Short exercise: Repeat exactly the lines from the start of the material below up to and including the "wn.links.new(wb.outputs[0], wo.inputs[0])" line.

** Begin Supplied data **

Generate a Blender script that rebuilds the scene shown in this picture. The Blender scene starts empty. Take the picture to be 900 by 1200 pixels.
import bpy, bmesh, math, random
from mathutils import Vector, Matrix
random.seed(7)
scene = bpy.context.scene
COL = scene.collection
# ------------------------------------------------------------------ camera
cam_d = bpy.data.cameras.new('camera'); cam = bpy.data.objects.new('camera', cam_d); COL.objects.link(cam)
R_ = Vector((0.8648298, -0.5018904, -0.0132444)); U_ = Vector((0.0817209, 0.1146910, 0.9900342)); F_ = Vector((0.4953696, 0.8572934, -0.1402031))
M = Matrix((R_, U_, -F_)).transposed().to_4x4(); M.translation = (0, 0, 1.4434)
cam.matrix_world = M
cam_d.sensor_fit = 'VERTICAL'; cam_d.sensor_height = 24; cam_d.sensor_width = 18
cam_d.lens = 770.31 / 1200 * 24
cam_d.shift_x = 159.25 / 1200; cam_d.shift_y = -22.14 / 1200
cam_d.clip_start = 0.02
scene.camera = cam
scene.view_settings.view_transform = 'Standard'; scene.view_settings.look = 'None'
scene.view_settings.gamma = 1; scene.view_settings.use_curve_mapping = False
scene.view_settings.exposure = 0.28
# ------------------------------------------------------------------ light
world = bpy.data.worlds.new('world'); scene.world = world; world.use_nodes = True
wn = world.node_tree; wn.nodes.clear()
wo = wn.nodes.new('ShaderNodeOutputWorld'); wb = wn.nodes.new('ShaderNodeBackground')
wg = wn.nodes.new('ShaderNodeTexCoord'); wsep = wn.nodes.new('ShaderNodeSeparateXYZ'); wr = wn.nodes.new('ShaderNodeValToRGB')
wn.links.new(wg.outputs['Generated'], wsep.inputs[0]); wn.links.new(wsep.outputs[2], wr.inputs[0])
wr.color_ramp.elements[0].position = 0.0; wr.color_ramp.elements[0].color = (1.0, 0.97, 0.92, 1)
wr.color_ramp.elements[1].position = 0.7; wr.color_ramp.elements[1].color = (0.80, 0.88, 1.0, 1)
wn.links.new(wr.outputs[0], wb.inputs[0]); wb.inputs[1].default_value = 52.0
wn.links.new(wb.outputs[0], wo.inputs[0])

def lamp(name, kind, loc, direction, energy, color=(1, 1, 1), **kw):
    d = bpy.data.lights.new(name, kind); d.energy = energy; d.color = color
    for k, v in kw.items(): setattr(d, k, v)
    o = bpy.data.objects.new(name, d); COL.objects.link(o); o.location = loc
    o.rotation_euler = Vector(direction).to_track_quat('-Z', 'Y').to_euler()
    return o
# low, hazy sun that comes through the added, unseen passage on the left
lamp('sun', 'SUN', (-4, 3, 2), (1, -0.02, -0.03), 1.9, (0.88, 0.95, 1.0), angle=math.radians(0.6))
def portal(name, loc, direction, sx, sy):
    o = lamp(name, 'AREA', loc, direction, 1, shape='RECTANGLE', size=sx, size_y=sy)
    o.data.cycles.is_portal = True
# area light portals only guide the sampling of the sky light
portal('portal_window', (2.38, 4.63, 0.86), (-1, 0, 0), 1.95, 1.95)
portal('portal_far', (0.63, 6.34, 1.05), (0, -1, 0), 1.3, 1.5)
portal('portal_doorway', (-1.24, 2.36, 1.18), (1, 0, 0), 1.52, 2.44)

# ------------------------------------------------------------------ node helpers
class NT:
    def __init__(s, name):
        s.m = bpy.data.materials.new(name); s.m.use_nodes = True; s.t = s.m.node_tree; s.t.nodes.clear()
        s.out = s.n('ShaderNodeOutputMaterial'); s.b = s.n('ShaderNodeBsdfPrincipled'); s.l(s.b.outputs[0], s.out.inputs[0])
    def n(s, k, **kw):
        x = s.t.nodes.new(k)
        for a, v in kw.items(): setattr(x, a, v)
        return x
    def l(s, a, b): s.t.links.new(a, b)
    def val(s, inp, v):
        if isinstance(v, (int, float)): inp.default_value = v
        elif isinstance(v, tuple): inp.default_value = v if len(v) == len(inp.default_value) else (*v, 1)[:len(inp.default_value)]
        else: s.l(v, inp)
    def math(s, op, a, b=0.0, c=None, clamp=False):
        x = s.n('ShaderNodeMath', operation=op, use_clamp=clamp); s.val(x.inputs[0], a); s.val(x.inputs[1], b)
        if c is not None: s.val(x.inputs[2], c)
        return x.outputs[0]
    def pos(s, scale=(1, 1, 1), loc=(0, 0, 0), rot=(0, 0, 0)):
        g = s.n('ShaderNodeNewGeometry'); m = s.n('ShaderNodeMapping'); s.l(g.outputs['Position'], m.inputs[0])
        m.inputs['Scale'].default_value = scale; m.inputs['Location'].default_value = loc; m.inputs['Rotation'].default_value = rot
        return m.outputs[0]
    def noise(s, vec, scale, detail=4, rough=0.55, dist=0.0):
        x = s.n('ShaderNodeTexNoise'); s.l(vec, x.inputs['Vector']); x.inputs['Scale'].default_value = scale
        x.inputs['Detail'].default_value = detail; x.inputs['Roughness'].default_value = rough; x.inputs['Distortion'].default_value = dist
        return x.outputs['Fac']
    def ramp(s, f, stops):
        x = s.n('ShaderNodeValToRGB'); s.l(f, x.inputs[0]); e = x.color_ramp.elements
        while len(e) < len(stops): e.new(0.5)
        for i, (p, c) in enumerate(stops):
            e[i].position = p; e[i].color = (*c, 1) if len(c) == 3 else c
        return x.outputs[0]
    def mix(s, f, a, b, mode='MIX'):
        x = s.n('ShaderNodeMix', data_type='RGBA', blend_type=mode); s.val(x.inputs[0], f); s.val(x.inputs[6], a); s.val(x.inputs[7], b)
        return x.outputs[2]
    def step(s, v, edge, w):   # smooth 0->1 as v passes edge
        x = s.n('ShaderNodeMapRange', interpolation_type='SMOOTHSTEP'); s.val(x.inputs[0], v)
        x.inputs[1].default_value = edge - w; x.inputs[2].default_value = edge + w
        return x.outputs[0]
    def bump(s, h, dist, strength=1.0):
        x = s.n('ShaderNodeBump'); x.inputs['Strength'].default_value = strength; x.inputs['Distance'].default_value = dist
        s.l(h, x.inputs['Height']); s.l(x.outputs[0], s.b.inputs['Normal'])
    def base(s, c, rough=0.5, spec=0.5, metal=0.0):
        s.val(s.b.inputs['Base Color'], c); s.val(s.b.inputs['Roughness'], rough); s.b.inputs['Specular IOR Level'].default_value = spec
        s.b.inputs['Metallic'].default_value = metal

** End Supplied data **

Right answer:
Generate a Blender script that rebuilds the scene shown in this picture. The Blender scene starts empty. Take the picture to be 900 by 1200 pixels.
import bpy, bmesh, math, random
from mathutils import Vector, Matrix
random.seed(7)
scene = bpy.context.scene
COL = scene.collection
# ------------------------------------------------------------------ camera
cam_d = bpy.data.cameras.new('camera'); cam = bpy.data.objects.new('camera', cam_d); COL.objects.link(cam)
R_ = Vector((0.8648298, -0.5018904, -0.0132444)); U_ = Vector((0.0817209, 0.1146910, 0.9900342)); F_ = Vector((0.4953696, 0.8572934, -0.1402031))
M = Matrix((R_, U_, -F_)).transposed().to_4x4(); M.translation = (0, 0, 1.4434)
cam.matrix_world = M
cam_d.sensor_fit = 'VERTICAL'; cam_d.sensor_height = 24; cam_d.sensor_width = 18
cam_d.lens = 770.31 / 1200 * 24
cam_d.shift_x = 159.25 / 1200; cam_d.shift_y = -22.14 / 1200
cam_d.clip_start = 0.02
scene.camera = cam
scene.view_settings.view_transform = 'Standard'; scene.view_settings.look = 'None'
scene.view_settings.gamma = 1; scene.view_settings.use_curve_mapping = False
scene.view_settings.exposure = 0.28
# ------------------------------------------------------------------ light
world = bpy.data.worlds.new('world'); scene.world = world; world.use_nodes = True
wn = world.node_tree; wn.nodes.clear()
wo = wn.nodes.new('ShaderNodeOutputWorld'); wb = wn.nodes.new('ShaderNodeBackground')
wg = wn.nodes.new('ShaderNodeTexCoord'); wsep = wn.nodes.new('ShaderNodeSeparateXYZ'); wr = wn.nodes.new('ShaderNodeValToRGB')
wn.links.new(wg.outputs['Generated'], wsep.inputs[0]); wn.links.new(wsep.outputs[2], wr.inputs[0])
wr.color_ramp.elements[0].position = 0.0; wr.color_ramp.elements[0].color = (1.0, 0.97, 0.92, 1)
wr.color_ramp.elements[1].position = 0.7; wr.color_ramp.elements[1].color = (0.80, 0.88, 1.0, 1)
wn.links.new(wr.outputs[0], wb.inputs[0]); wb.inputs[1].default_value = 52.0
wn.links.new(wb.outputs[0], wo.inputs[0])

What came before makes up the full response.